Here is the one thing I think President Obama and his people have been pretty good at and thats intertwining the use of new media. What I suspect will happen is that they will roll out this new app then later when a member of Congress is obstructing they will do an email blast telling everyone to contact that person. Either that or they will coordinate more of those neighbor to neighbor meetings to keep the motivation going. I don’t think that people walking around or at work are thinking about contacting their Congessperson but the emails and or the meetings set up a situation where they can be momentarily motivated. It will be interesting to see if it works but I have a feeling that it will.
.
Oh and I hope its aimed at calls because I think that calls are still more effective at scaring people in Congress straight than emails. 1000s of emails can come in and nobody gets overwhelmed but if you fill up their phone lines they notice. Thats really the strength of the ditto heads that has to be acknowledge. By calling their member of Congress over and over it gives the false impression that their position on the issues is representative of the populous of that Congress person’s constiutency which is usually far from being true.
I tend to agree. folks need a riveting narrative like a campaign to stay focused. it’s possible, though, that the emotion unleashed by the financial crisis could have a focusing effect …
Not only that, but a lot of people got sincerely interested in our government again and I think there are a lot of people out there who are still motivated and looking for ways to act on that motivation.
I agree it won’t ever reach campaign levels of involvement and excitement. But just like I got back into politics (after more or less ignoring the whole thing for years,) as a response to Bush and then
stayed connected, I think a lot of people will try to stay connected. And especially younger voters.
It would be nice if the MSM – say, the WaPo, – wasn’t running stories about Obama’s capital being used up by AIG execs. It might help.
I would imagine the best way for them to get the mailing lists involved is have Zip codes of the users attached to their local congressmen. They could distribute talking points and provide phone numbers and email addresses to contact their local representatives. I’m not sure if everyone here has accounts on Obama’s site but there are fields for issues people are interested in. The messages sent to individuals could be catered to each individual rather effortlessly and prove to be effective.
We’ll see what they do I suppose in the coming weeks.
It’ll be interested…
Still fired up and ready to go?
I’m sure that they won’t be able to mobilize as many people as they did during the election, but do they really need to? They don’t need tens of thousands of people to spend days going door to door, they just need people to make a 10 minute phone call.

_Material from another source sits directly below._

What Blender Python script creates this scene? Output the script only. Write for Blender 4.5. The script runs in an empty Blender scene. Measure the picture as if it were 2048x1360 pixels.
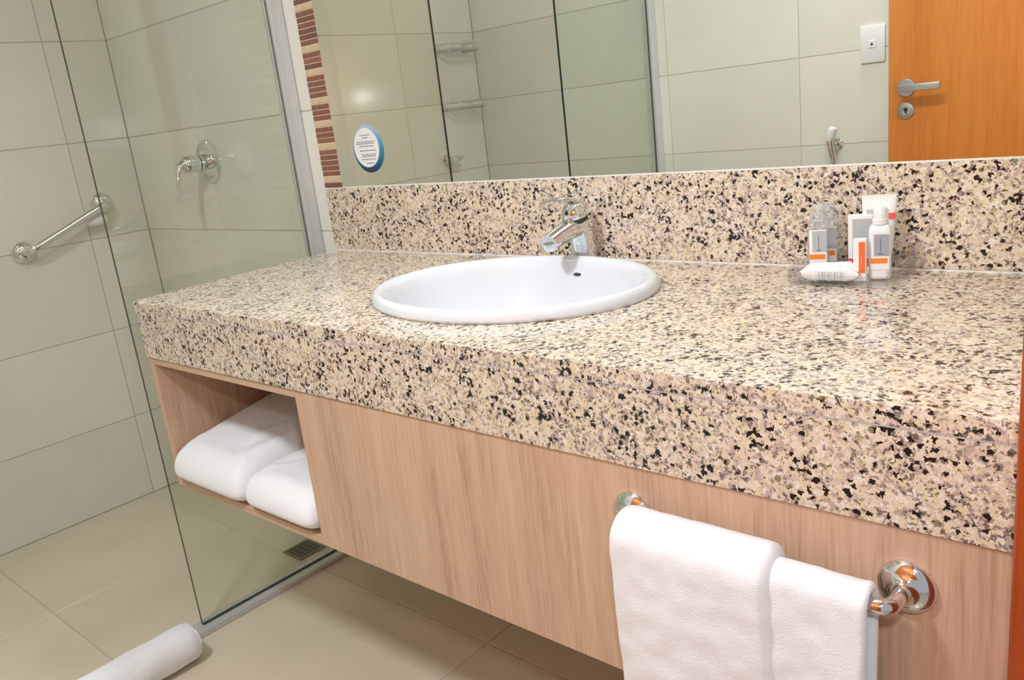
import bpy, bmesh, math, random
from mathutils import Vector, Matrix, noise
random.seed(7)
PI = math.pi
sc = bpy.context.scene
COL = sc.collection

# ------------------------------------------------------------------ camera
cd = bpy.data.cameras.new('camera'); cam = bpy.data.objects.new('camera', cd); COL.objects.link(cam)
cam.location = (1.742, -1.2959, 1.1329); cam.rotation_euler = (1.3022, 0.1149, 0.7199)
cd.sensor_width = 36; cd.lens = 1684.4 / 2048 * 36; cd.clip_start = 0.01
cd.dof.use_dof = False
sc.camera = cam
# ------------------------------------------------------------------ world, lights, exposure
w = bpy.data.worlds.new('world'); sc.world = w; w.use_nodes = True
bg = w.node_tree.nodes['Background']; bg.inputs[0].default_value = (0.94, 0.96, 1.0, 1); bg.inputs[1].default_value = 0.45
def area(name, loc, target, sx, sy, power, col, spread=180):
    l = bpy.data.lights.new(name, 'AREA'); l.shape = 'RECTANGLE'; l.size = sx; l.size_y = sy
    l.energy = power; l.color = col; l.spread = math.radians(spread)
    o = bpy.data.objects.new(name, l); COL.objects.link(o); o.location = loc
    o.rotation_euler = (Vector(target) - Vector(loc)).to_track_quat('-Z', 'Y').to_euler()
    return o
area('ceiling_lamp', (0.95, -0.75, 2.37), (0.95, -0.75, 0), 0.7, 0.5, 1.5, (0.84, 0.93, 1.0))
area('front_wall_fill', (0.95, -0.10, 2.26), (0.60, -1.71, 1.20), 0.9, 0.12, 12.5, (0.85, 0.935, 1.0), 135)  # added fill above the mirror to brighten the front wall, no fixture there
area('shower_fill', (-0.50, -1.15, 2.37), (-0.50, -1.15, 0), 0.25, 0.25, 1.3, (0.86, 0.94, 1.0))  # added weak fill that lifts the shower walls, not a known lamp
area('vanity_key_fill', (0.75, -1.58, 2.35), (0.85, -0.40, 0.60), 0.26, 0.26, 17, (0.84, 0.93, 1.0), 125)  # added key light standing in for bounced flash, placed unseen under the ceiling
fl_ = bpy.data.lights.new('camera_flash', 'POINT'); fl_.energy = 15; fl_.shadow_soft_size = 0.03; fl_.color = (0.86, 0.94, 1.0)
fo_ = bpy.data.objects.new('camera_flash', fl_); COL.objects.link(fo_); fo_.location = (1.742, -1.24, 1.28)
vs = sc.view_settings
vs.view_transform = 'Standard'; vs.look = 'None'; vs.gamma = 1; vs.use_curve_mapping = False
vs.exposure = 0.0

# ------------------------------------------------------------------ dimensions (metres)
XL, YF, XR, ZC = -1.062, -1.71, 1.63, 2.40      # left wall, front wall, right wall, ceiling
ZT, DC, ZA, ZB = 0.84, 0.56, 0.719, 0.425        # worktop top, depth, apron bottom, cabinet bottom
XG, YG = -0.1105, -0.5315                        # shower glass plane and its free edge
TZ0, TH = 0.2815, 0.301                          # wall tile courses

# ------------------------------------------------------------------ materials
def srgb(r, g, b):
    f = lambda c: (c / 255 / 12.92) if c / 255 <= 0.04045 else ((c / 255 + 0.055) / 1.055) ** 2.4
    return (f(r), f(g), f(b), 1)
class NT:
    def __init__(s, name):
        s.m = bpy.data.materials.new(name); s.m.use_nodes = True; s.t = s.m.node_tree
        s.t.nodes.clear(); s.out = s.n('ShaderNodeOutputMaterial')
    def n(s, kind, **kw):
        nd = s.t.nodes.new(kind)
        for k, v in kw.items():
            if k in nd.inputs: nd.inputs[k].default_value = v
            else: setattr(nd, k, v)
        return nd
    def l(s, a, b): s.t.links.new(a, b)
    def ramp(s, stops, interp='LINEAR'):
        r = s.n('ShaderNodeValToRGB'); r.color_ramp.interpolation = interp
        e = r.color_ramp.elements
        while len(e) > 1: e.remove(e[-1])
        e[0].position, e[0].color = stops[0]
        for p, c in stops[1:]:
            x = e.new(p); x.color = c
        return r
    def mix(s, fac, a, b, blend='MIX'):
        m = s.n('ShaderNodeMix', data_type='RGBA', blend_type=blend)
        for sock, v in ((m.inputs[0], fac), (m.inputs[6], a), (m.inputs[7], b)):
            if hasattr(v, 'is_output'): s.l(v, sock)
            else: sock.default_value = v
        return m.outputs[2]
    def coords(s, scale=(1, 1, 1), rot=(0, 0, 0)):
        tc = s.n('ShaderNodeTexCoord'); mp = s.n('ShaderNodeMapping')
        mp.inputs['Scale'].default_value = scale; mp.inputs['Rotation'].default_value = rot
        s.l(tc.outputs['Object'], mp.inputs[0]); return mp.outputs[0]
    def bsdf(s, **kw):
        b = s.n('ShaderNodeBsdfPrincipled')
        for k, v in kw.items():
            k = k.replace('_', ' ')
            if hasattr(v, 'is_output'): s.l(v, b.inputs[k])
            else: b.inputs[k].default_value = v
        s.l(b.outputs[0], s.out.inputs[0]); return b
    def bump(s, b, h, strength, dist):
        bn = s.n('ShaderNodeBump'); bn.inputs['Strength'].default_value = strength; bn.inputs['Distance'].default_value = dist
        s.l(h, bn.inputs['Height']); s.l(bn.outputs[0], b.inputs['Normal'])
M = {}
def plain(name, col, rough=0.5, metal=0.0, **kw):
    t = NT(name); t.bsdf(Base_Color=col, Roughness=rough, Metallic=metal, **kw); M[name] = t.m
plain('chrome', (0.80, 0.81, 0.82, 1), 0.07, 1.0)
plain('brushed_steel', (0.55, 0.56, 0.58, 1), 0.32, 1.0)
plain('aluminium', (0.66, 0.67, 0.67, 1), 0.38, 0.55)
plain('ceramic', srgb(214, 215, 218), 0.08, 0.0, IOR=1.5)
plain('white_plastic', srgb(232, 230, 228), 0.35)
plain('paper_white', srgb(236, 233, 230), 0.5)
plain('label_grey', srgb(176, 180, 180), 0.5)
plain('label_mauve', srgb(160, 158, 168), 0.5)
plain('print_dark', srgb(110, 110, 125), 0.6)
plain('print_pale', srgb(205, 200, 198), 0.6)
plain('orange_print', srgb(240, 105, 40), 0.5)
plain('red_print', srgb(226, 66, 36), 0.5)
plain('amber_print', srgb(238, 132, 40), 0.5)
plain('dark', (0.012, 0.012, 0.012, 1), 0.5)
plain('rubber', (0.03, 0.035, 0.03, 1), 0.6)
plain('grout', srgb(188, 181, 163), 0.85)
plain('plaster', srgb(226, 220, 205), 0.8)
plain('sealant', srgb(232, 226, 218), 0.4)
plain('seam', srgb(188, 180, 182), 0.35)
plain('grate_metal', (0.22, 0.225, 0.19, 1), 0.4, 0.5)
plain('mosaic_grout', srgb(226, 214, 204), 0.8)
t = NT('mirror_silver'); g = t.n('ShaderNodeBsdfGlossy', Color=(0.90, 0.92, 0.885, 1), Roughness=0.0); t.l(g.outputs[0], t.out.inputs[0]); M['mirror_silver'] = t.m
def clear(name, tint, gloss=1.0, rough=0.0):
    t = NT(name); tr = t.n('ShaderNodeBsdfTransparent', Color=tint); g = t.n('ShaderNodeBsdfGlossy', Color=(1, 1, 1, 1), Roughness=rough)
    lw = t.n('ShaderNodeLayerWeight', Blend=0.5)
    p = t.n('ShaderNodeMath', operation='POWER'); t.l(lw.outputs['Facing'], p.inputs[0]); p.inputs[1].default_value = 5
    ma = t.n('ShaderNodeMath', operation='MULTIPLY_ADD'); t.l(p.outputs[0], ma.inputs[0]); ma.inputs[1].default_value = 0.9 * gloss; ma.inputs[2].default_value = 0.04 * gloss
    mx = t.n('ShaderNodeMixShader'); t.l(ma.outputs[0], mx.inputs[0]); t.l(tr.outputs[0], mx.inputs[1]); t.l(g.outputs[0], mx.inputs[2])
    t.l(mx.outputs[0], t.out.inputs[0]); M[name] = t.m
clear('glass', (0.955, 0.980, 0.952, 1))
clear('clear_plastic', (0.93, 0.935, 0.94, 1), 1.6, 0.05)
_t = M['clear_plastic'].node_tree; _o = [n for n in _t.nodes if n.type == 'OUTPUT_MATERIAL'][0]; _src = _o.inputs[0].links[0].from_socket
_d = _t.nodes.new('ShaderNodeBsdfDiffuse'); _d.inputs[0].default_value = srgb(225, 227, 230); _mx = _t.nodes.new('ShaderNodeMixShader'); _mx.inputs[0].default_value = 0.26
_t.links.new(_src, _mx.inputs[1]); _t.links.new(_d.outputs[0], _mx.inputs[2]); _t.links.new(_mx.outputs[0], _o.inputs[0])
clear('acrylic', (0.95, 0.95, 0.955, 1), 1.2)
plain('glass_edge', (0.012, 0.03, 0.02, 1), 0.25)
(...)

I dunno about this particular software ‘tool,’ but I do know that two ‘tools’ phoned my house last night during dinner trying to drum up support for ‘health care for everyone!’ Some of these efforts, I’m sure, will prove to be counter-productive – the campaign is over, time to govern.

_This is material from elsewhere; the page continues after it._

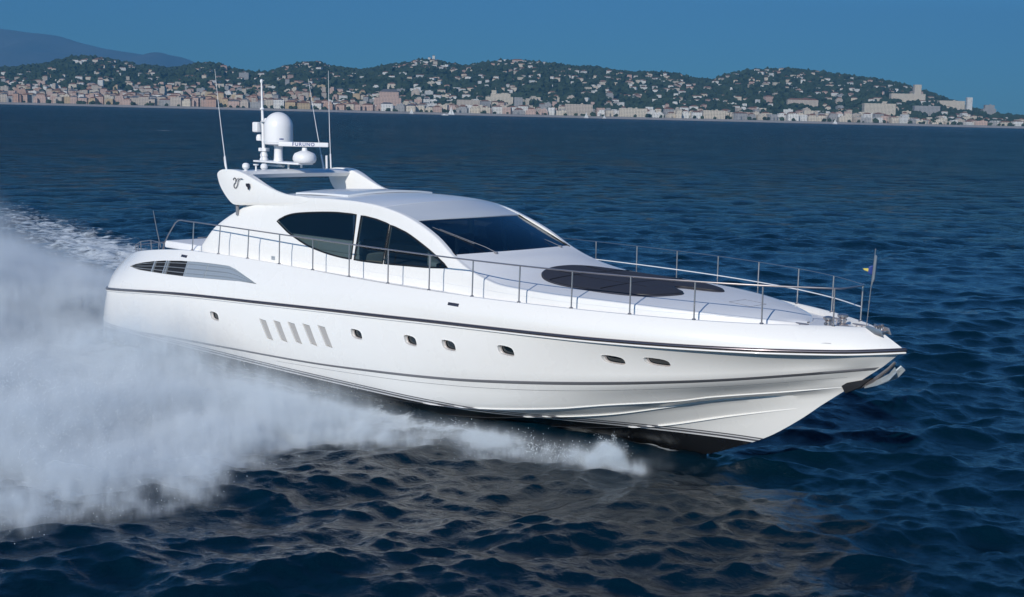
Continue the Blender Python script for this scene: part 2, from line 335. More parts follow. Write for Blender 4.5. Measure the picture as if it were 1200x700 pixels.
# portholes, slots, grille
for sgn in (-1, 1):
    for c in PORTS:
        fr = MB(); P = port_poly(*c, 1.02); Q = port_poly(*c, 1.13)
        fr.grid([[(x, sgn*(hull_y(x, z)-.004), z) for x, z in Q+Q[:1]], [(x, sgn*(hull_y(x, z)+.010), z) for x, z in [((a[0]+b[0])/2, (a[1]+b[1])/2) for a, b in zip(P+P[:1], Q+Q[:1])]], [(x, sgn*(hull_y(x, z)-.005), z) for x, z in P+P[:1]]])
        po = fr.build('porthole', M_white, yacht, angle=60)
        g = MB(); g.prism(port_poly(*c, .985), lambda x, z: sgn*(hull_y(x, z)-.118), lambda x, z: sgn*(hull_y(x, z)-.105)); g.build('porthole_glass', M_glass, po)
        g = MB(); A, B = port_poly(*c, .80), port_poly(*c, .995)
        g.grid([[(x, sgn*(hull_y(x, z)-.085), z) for x, z in A+A[:1]], [(x, sgn*(hull_y(x, z)-.088), z) for x, z in B+B[:1]]]); g.build('porthole_frame', M_chrome, po)
    for x, z in SLOTS:
        va = MB(); q = slot_poly(x, z); e = .012
        pl = [(q[0][0]+e, q[0][1]-e), (q[1][0]-.065, q[1][1]-e), (q[2][0]-.065, q[2][1]+e), (q[3][0]+e, q[3][1]+e)]
        dep = [.03, .06, .06, .03]; m_ = MB()
        a = [(px, sgn*(hull_y(px, pz)-d), pz) for (px, pz), d in zip(pl, dep)]; b = [(px, sgn*(hull_y(px, pz)-d-.015), pz) for (px, pz), d in zip(pl, dep)]
        m_.v = a+b; m_.f = [(0, 1, 2, 3), (7, 6, 5, 4), (0, 4, 5, 1), (1, 5, 6, 2), (2, 6, 7, 3), (3, 7, 4, 0)]; m_.m = [0]*6
        so_ = m_.build('hull_air_slot', mat('slot_vane', (.36, .35, .34), .55) if 'slot_vane' not in bpy.data.materials else bpy.data.materials['slot_vane'], yacht)
        d_ = MB(); d_.prism([(px+(0.006 if i in (0, 3) else -.006), pz) for i, (px, pz) in enumerate(q)], lambda xx, zz: sgn*(hull_y(xx, zz)-.083), lambda xx, zz: sgn*(hull_y(xx, zz)-.079)); d_.build('slot_backing', M_dark, so_)
    # louvred engine-room grille
    top = tab([(p_[0], p_[1]) for p_ in VENT[:12]]); bot = tab([(1.62, 2.49)]+[(p_[0], p_[1]) for p_ in VENT[:11:-1]]+[(8.72, 2.73)])
    gr = MB(); rr = []
    for x in np.linspace(1.66, 8.66, 70):
        za, zb = bot(x)+.002, max(top(x)-.002, bot(x)+.004); rr.append([(x, sgn*(hull_y(x, z)-.066), z) for z in np.linspace(za, zb, 8)])
    gr.grid(rr)
    grille = gr.build('engine_room_grille', M_dark, yacht)
    for k in range(3):
        f_ = (k+.75)/3.3; m_ = MB(); rr = []
        for x in np.linspace(1.75, 8.5, 60):
            z = bot(x)+.0+(top(x)-bot(x))*f_; hh = min(.018, (top(x)-bot(x))*.09)
            y0 = hull_y(x, z)
            rr.append([(x, sgn*(y0-.012), z-hh*.6), (x, sgn*(y0-.008), z+.003-hh*.6), (x, sgn*(y0-.05), z+hh*.5), (x, sgn*(y0-.055), z+hh*.1)])
        m_.grid(rr, closed=True); m_.build('louvre', M_grille, grille, angle=20)
    for xx, ww in ((3.15, .07), (3.85, .05), (3.98, .04), (5.05, .05), (6.1, .02)):
        m_ = MB(); m_.prism([(xx, bot(xx)), (xx+ww, bot(xx)), (xx+ww, top(xx)), (xx, top(xx))], lambda x, z: sgn*(hull_y(x, z)-.07), lambda x, z: sgn*(hull_y(x, z)-.004)); m_.build('grille_divider', M_grille, grille)
    pa = [(x, z) for x, z in VENT if x > 5.2 and z > 2.7]; pb = [(x, z) for x, z in VENT if x > 5.19 and z <= 2.725]
    m_ = MB(); m_.prism([(5.1, bot(5.1)+.005), (5.1, top(5.1)-.005)]+[(x, z-.004) for x, z in pa if x < 8.7 and z > 2.725]+[(8.62, 2.737)]+[(x, z+.004) for x, z in pb if x < 8.6], lambda x, z: sgn*(hull_y(x, z)-.064), lambda x, z: sgn*(hull_y(x, z)-.025))
    m_.build('grille_panel', M_grille, grille)
    # flush mooring openings in the bulwark
    for x, z in ((4.77, 3.10), (16.27, 3.06)):
        m_ = MB(); m_.prism([(x-.17, z-.03), (x+.17, z-.035), (x+.17, z+.035), (x-.17, z+.035)], lambda a, b: sgn*(hull_y(a, b)-.03), lambda a, b: sgn*(hull_y(a, b)+.008)); m_.build('mooring_fairlead', M_rub, yacht, bevel=.006)

# ------------------------------------------------------------------ deck
db = MB(); rr = []
for t in TS[2:-2]:
    x = 25.05*t; b = max(.02, Gb(x)-.10); z = Gz(x)-.122
    rr.append([(x, y*b, z+.03*(1-y*y)) for y in np.linspace(-1, 1, 13)])
db.grid(rr); deck = db.build('deck', M_deck, yacht)

# ------------------------------------------------------------------ cabin + trunk
tr = tab([(4.6, 2.13), (8, 2.16), (12, 2.19), (14.5, 2.22), (16, 2.30), (17.4, 2.42), (18.5, 2.42), (19.5, 2.28), (20.7, 2.02), (21.9, 1.55), (22.8, 1.02), (23.3, .55), (23.55, 0.02)])
zE = tab([(4.62, 3.18), (4.8, 3.36), (5.03, 3.6), (5.33, 3.92), (5.96, 4.30), (6.3, 4.46), (6.55, 4.57), (6.75, 4.66), (7.1, 4.78), (7.5, 4.9), (8.1, 5.0), (9, 5.02), (10.5, 5.06), (11.2, 5.06), (12.1, 5.02), (13.0, 4.89), (13.76, 4.68), (14.5, 4.39), (15.22, 4.0), (15.7, 3.80), (16.3, 3.63), (17, 3.52), (18, 3.49), (20, 3.47), (21.5, 3.42), (22.5, 3.36), (23.2, 3.30), (23.55, 3.22)])
def side_y(x, z):
    base = tr(x); u = max(0, min(1, (z-3.55)/1.15)); return base-(.22*u)*float(1-sstep(x, 15.3, 17))-.03*max(0, z-3.2)*float(sstep(x, 15, 17))
XS = np.concatenate([np.linspace(4.62, 8, 26)[:-1], np.linspace(8, 15, 40)[:-1], np.linspace(15, 23.55, 60)])
# outlines of the side windows in (x, z)
def smooth_poly(P, k=5, corners=()):
    out_ = []; n_ = len(P)
    for i in range(n_):
        a, b, c, d = [P[(i+j-1) % n_] for j in range(4)]
        for s in range(k):
            t = s/k
            if i in corners or (i+1) % n_ in corners:
                out_.append((b[0]+(c[0]-b[0])*t, b[1]+(c[1]-b[1])*t)); continue
            q = [.5*((2*b[e])+(-a[e]+c[e])*t+(2*a[e]-5*b[e]+4*c[e]-d[e])*t*t+(-a[e]+3*b[e]-3*c[e]+d[e])*t**3) for e in (0, 1)]
            out_.append(tuple(q))
    return out_
wA = smooth_poly([(8.26, 4.33), (8.56, 4.46), (9.02, 4.57), (9.91, 4.66), (10.77, 4.71), (11.49, 4.71), (11.55, 3.61), (11.19, 3.62), (10.66, 3.66), (10.12, 3.73), (9.56, 3.84), (8.77, 4.09)], 4, (0, 5, 6))
wB = smooth_poly([(11.70, 4.70), (12.29, 4.645), (12.79, 4.56), (12.77, 3.61), (11.68, 3.605)], 4, (0, 2, 3, 4))
wC = smooth_poly([(12.86, 4.545), (13.45, 4.41), (14.11, 4.17), (14.6, 3.965), (15.10, 3.73), (14.51, 3.68), (13.76, 3.65), (12.84, 3.615)], 4, (0, 4, 7))
from mathutils.geometry import delaunay_2d_cdt
def pip(x, z, P):
    ins = False; n_ = len(P)
    for i in range(n_):
        (x0, z0), (x1, z1) = P[i], P[(i+1) % n_]
        if (z0 > z) != (z1 > z) and x < (x1-x0)*(z-z0)/(z1-z0)+x0: ins = not ins
    return ins
WIN = [wA, wB, wC]
pts2 = [(x, 3.05) for x in XS]+[(x, zE(x)-.05) for x in XS[::-1]]; edg = [(i, (i+1) % len(pts2)) for i in range(len(pts2))]
for P in WIN:
    b_ = len(pts2); pts2 += list(P); edg += [(b_+i, b_+(i+1) % len(P)) for i in range(len(P))]
for x in np.arange(4.9, 23.4, .16):
    for z in np.arange(3.17, zE(x)-.12, .13): pts2.append((x+.03*((z*10) % 2), z))
cv, ce, cf, _a, _b, _c = delaunay_2d_cdt([Vector(q) for q in pts2], edg, [], 0, 1e-5)
OUT_ = [(x, 3.05) for x in XS]+[(x, zE(x)-.05) for x in XS[::-1]]
cf = [f for f in cf if (lambda c: pip(c[0], c[1], OUT_) and not any(pip(c[0], c[1], P) for P in WIN))((sum(cv[i][0] for i in f)/len(f), sum(cv[i][1] for i in f)/len(f)))]
for sgn in (-1, 1):
    mb = MB(); mb.v = [(q[0], sgn*side_y(q[0], q[1]), q[1]) for q in cv]; mb.f = [tuple(f) for f in cf]; mb.m = [0]*len(cf)
    rr = []
    for x in XS:
        ze = zE(x); r = [(x, sgn*side_y(x, ze-.05), ze-.05)]; ye = side_y(x, ze)
        for a in (25, 50, 70, 90): r.append((x, sgn*max(0, ye-.05*(1-math.cos(math.radians(a)))), ze-.05+.05*math.sin(math.radians(a))))
        r.append((x, sgn*max(0, ye-.14), ze+.004)); r.append((x, sgn*max(0, ye-.14), ze-(.12 if x > 12.4 else .16)))
        rr.append(r)
    mb.grid(rr)
    # rounded return of the after edge and reveals of the window openings
    mb.grid([[(4.62, sgn*side_y(4.62, z), z), (4.62, sgn*(side_y(4.62, z)-.1), z)] for z in (3.05, 3.13)])
    for P in WIN: mb.grid([[(x, sgn*side_y(x, z), z), (x, sgn*(side_y(x, z)-.05), z)] for x, z in P+P[:1]])
    mb.build('cabin_side', M_white, yacht, angle=40, merge=.002)
# foredeck trunk top and cowl
zc = tab([(15.3, 4.00), (15.8, 3.93), (16.4, 3.80), (17, 3.70), (18, 3.62), (20, 3.56), (21.5, 3.51), (22.3, 3.46), (22.75, 3.42), (23.1, 3.34), (23.55, 3.2)])
mb = MB(); rr = []
for x in np.linspace(15.15, 23.5, 70):
    e = max(.0, side_y(x, zE(x))-.11); r = []
    for y in np.linspace(-1, 1, 21):
        f = 1-abs(y)**2.4; xx = x+.30*(1-y*y)*float(1-sstep(x, 15.15, 16.6))
        z0 = min(zE(x)-.0, 4.02); r.append((xx, y*e, z0+(max(zc(x), z0+.03)-z0)*f))
    rr.append(r)
mb.grid(rr); mb.build('foredeck_trunk', M_deck, yacht, angle=40)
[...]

it’s possible, though, that the emotion unleashed by the financial crisis could have a focusing effect …
I’m not sure it’s having the effect they want. I won’t go door-to-door for them while everyone I know is angry that the White House is bailing out Wall Street while our friends are being laid off by small businesses. I just don’t want to hear what I know I’ll hear – and I don’t want to be in the position of defending the indefensible. I can’t be the only one.
I’ll share it on Twitter.
Blogs like this are why I use the internet.